For Yussif, this is proof that the ‘judges’ case goes beyond that single issue. She points to the “overall feeling that women are looked down upon and need to force their way into leading roles.”

El-Gabali, the first female judge in Egyptian history – appointed by President Hosni Mubarak – says she understands her role in creating “space for Egyptian women” to follow in her footsteps.

“I am not an activist,” she said. “But I do believe in equal rights for women and that is why it is so important to establish the rule of law to end discrimination against women in this country.”

Most women’s advocates, including Yussif, Abu Komsan and even El-Gabali, say times are changing.

“It is a long road to travel, especially as we must fight against the everyday perception that says it’s okay to beat your wife and control women’s actions,” Abu Komsan said in an interview with The Media Line in between telephone calls from local journalists who wanted her opinion on women’s empowerment in Egypt. “But things are moving forward and we are hopeful that when all these issues are publicized, we will get to the point where this debate won’t even be necessary.”
“A few years ago, we had to call them, but now they are calling us for our opinion,” she continued. “That’s a start.”

As the debate meanders on, the ECWR has demanded the immediate issuing of a law to combat discrimination in the country in order to secure “equality, citizenship and efficiency for all Egyptians.”

Abu Komsan said that while changing public perception is a vital and major part of the work women’s advocates must look into, “policy and legal measures are extremely important if women are to move forward on equal ground.
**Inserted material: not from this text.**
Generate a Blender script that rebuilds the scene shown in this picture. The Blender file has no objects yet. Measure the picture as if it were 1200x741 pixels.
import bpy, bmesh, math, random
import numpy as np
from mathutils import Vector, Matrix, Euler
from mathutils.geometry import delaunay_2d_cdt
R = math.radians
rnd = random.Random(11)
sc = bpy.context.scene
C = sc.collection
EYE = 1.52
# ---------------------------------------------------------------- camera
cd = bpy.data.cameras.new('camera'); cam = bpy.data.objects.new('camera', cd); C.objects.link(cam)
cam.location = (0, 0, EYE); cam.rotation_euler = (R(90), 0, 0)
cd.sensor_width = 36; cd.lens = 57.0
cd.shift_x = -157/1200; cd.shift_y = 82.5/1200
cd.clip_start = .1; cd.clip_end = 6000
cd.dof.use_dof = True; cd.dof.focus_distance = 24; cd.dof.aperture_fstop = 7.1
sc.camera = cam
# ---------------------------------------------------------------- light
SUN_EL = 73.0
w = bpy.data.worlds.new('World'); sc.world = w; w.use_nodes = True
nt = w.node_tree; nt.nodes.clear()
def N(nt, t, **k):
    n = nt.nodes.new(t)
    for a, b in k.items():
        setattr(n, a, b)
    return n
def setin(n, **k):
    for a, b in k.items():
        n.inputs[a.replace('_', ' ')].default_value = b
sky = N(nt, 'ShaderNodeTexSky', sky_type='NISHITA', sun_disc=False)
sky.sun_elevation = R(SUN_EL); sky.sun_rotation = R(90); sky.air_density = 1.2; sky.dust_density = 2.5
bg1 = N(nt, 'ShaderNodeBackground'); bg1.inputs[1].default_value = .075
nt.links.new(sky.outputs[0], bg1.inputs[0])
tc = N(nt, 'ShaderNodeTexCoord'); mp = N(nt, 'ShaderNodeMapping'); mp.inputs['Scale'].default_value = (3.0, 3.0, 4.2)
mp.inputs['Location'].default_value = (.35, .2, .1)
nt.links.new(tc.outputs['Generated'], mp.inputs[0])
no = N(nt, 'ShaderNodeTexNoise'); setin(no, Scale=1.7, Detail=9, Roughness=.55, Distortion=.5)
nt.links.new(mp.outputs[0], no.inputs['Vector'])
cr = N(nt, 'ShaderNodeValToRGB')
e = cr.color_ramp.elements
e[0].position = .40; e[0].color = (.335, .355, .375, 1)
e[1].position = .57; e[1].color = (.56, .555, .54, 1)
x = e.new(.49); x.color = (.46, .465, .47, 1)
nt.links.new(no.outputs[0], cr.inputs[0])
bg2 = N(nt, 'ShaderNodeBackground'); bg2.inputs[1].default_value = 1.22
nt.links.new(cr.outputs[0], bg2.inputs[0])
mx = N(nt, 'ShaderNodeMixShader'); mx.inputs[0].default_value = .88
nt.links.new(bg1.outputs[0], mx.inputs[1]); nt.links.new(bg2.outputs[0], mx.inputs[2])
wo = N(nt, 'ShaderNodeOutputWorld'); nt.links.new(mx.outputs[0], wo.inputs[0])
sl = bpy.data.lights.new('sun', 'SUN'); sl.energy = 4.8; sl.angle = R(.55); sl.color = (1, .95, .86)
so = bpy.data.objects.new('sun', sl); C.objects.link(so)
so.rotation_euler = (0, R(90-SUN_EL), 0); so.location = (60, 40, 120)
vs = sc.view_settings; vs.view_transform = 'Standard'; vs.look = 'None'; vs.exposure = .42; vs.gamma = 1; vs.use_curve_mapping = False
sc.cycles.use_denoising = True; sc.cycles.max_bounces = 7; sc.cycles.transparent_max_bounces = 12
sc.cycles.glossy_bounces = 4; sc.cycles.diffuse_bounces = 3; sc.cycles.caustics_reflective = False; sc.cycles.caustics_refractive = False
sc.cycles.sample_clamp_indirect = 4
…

This call for new legislation is key to the success.”

Yussif couldn’t agree more. While slipping into her car, readying to head off to a meeting of local women’s leaders, she said, “Men in this country, for the most part, live in a world where they think they can do whatever they want. This is based on religion and other factors, but we have to change the attitudes and an anti-discrimination law will make this happen quicker.”